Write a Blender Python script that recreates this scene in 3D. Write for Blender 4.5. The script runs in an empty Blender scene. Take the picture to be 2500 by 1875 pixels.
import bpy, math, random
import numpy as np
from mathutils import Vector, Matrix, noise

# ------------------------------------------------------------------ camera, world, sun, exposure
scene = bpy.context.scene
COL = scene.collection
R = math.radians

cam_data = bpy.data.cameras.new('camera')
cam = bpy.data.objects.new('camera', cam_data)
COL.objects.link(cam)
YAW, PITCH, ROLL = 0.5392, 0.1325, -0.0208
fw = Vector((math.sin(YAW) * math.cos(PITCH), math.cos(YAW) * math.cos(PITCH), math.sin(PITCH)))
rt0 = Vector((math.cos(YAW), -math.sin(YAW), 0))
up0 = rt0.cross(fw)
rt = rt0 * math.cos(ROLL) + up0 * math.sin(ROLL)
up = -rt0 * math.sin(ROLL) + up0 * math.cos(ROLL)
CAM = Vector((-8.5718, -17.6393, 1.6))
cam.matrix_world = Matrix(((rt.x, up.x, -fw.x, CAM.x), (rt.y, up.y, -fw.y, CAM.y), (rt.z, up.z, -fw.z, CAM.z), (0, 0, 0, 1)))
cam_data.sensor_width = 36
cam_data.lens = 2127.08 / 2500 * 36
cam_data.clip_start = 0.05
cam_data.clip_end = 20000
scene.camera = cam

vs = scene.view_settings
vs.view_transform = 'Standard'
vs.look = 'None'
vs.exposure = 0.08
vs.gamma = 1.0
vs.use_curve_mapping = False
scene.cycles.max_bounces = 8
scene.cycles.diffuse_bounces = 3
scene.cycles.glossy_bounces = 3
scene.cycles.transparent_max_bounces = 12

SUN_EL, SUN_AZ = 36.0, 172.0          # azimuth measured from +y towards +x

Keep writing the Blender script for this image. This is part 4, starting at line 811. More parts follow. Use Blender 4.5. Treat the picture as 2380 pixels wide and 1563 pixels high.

**Stated task**
Print the material above once more, exactly.

**Finished exercise**
Write a Blender Python script that recreates this scene in 3D. Write for Blender 4.5. The script runs in an empty Blender scene. Take the picture to be 2500 by 1875 pixels.
import bpy, math, random
import numpy as np
from mathutils import Vector, Matrix, noise

# ------------------------------------------------------------------ camera, world, sun, exposure
scene = bpy.context.scene
COL = scene.collection
R = math.radians

cam_data = bpy.data.cameras.new('camera')
cam = bpy.data.objects.new('camera', cam_data)
COL.objects.link(cam)
YAW, PITCH, ROLL = 0.5392, 0.1325, -0.0208
fw = Vector((math.sin(YAW) * math.cos(PITCH), math.cos(YAW) * math.cos(PITCH), math.sin(PITCH)))
rt0 = Vector((math.cos(YAW), -math.sin(YAW), 0))
up0 = rt0.cross(fw)
rt = rt0 * math.cos(ROLL) + up0 * math.sin(ROLL)
up = -rt0 * math.sin(ROLL) + up0 * math.cos(ROLL)
CAM = Vector((-8.5718, -17.6393, 1.6))
cam.matrix_world = Matrix(((rt.x, up.x, -fw.x, CAM.x), (rt.y, up.y, -fw.y, CAM.y), (rt.z, up.z, -fw.z, CAM.z), (0, 0, 0, 1)))
cam_data.sensor_width = 36
cam_data.lens = 2127.08 / 2500 * 36
cam_data.clip_start = 0.05
cam_data.clip_end = 20000
scene.camera = cam

vs = scene.view_settings
vs.view_transform = 'Standard'
vs.look = 'None'
vs.exposure = 0.08
vs.gamma = 1.0
vs.use_curve_mapping = False
scene.cycles.max_bounces = 8
scene.cycles.diffuse_bounces = 3
scene.cycles.glossy_bounces = 3
scene.cycles.transparent_max_bounces = 12

SUN_EL, SUN_AZ = 36.0, 172.0          # azimuth measured from +y towards +x

Keep writing the Blender script for this image. This is part 4, starting at line 811. More parts follow. Use Blender 4.5. Treat the picture as 2380 pixels wide and 1563 pixels high.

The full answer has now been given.